Tsultrim Dolma, born in a tiny village in the stunning mountains of eastern Tibet, always knew there had to be more than the life expected of her: More than no education, because her family was poor. More than being married off at a young age, because she was a girl. More than barely getting by under oppressive Chinese occupation, because she was Tibetan. When she was sixteen, Tsultrim found more, joining protests for the Tibetan independence movement, the call for her beloved country’s liberation from the People’s Republic of China. Shortly after, she was arrested and sent to Gutsa Detention Center, notorious for its brutal torture of political prisoners like Tsultrim.

This young adult memoir follows Tsultrim’s courageous coming of age through her time at Gutsa, being heavily surveilled by the government after her release, and, ultimately, her escape to the U.S. It also underscores the bravery it takes to speak up, and the power to be found in sharing one’s story.
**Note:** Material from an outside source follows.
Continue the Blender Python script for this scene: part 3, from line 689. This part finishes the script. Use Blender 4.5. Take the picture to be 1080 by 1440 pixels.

A very engaging memoir, Dolma demonstrates you don’t have to be an adult to wage war against seemingly insurmountable means. Free Tibet was thrown around a lot when I was little, but has been forgotten as the world slowly burns. But the fight for Tibetans to live in their country is still on-going. Dolma’s story is passionate, you can feel it in her words as she shares what she adores about her country and her tiny village as she grew up in the 80s. She explains some context of what it was like, since Tibet is a country US readers are unfamiliar with, without it being an exposition dump, drawing readers in so it’s like you’re actually there.

Young readers will be able to relate to Dolma’s feelings of helplessness, confusion, and fear in facing a government that is resistant to her heritage and her people existing. The unsteady certainty that the world is much more complicated and tougher than you imagined. But they’ll also feel empowered by Dolma’s urge to do something about her, how she learned to resist, and found resources to bring her message to the world, and the devotion she shows to the cause. It’s a coming of age story on a bigger scale.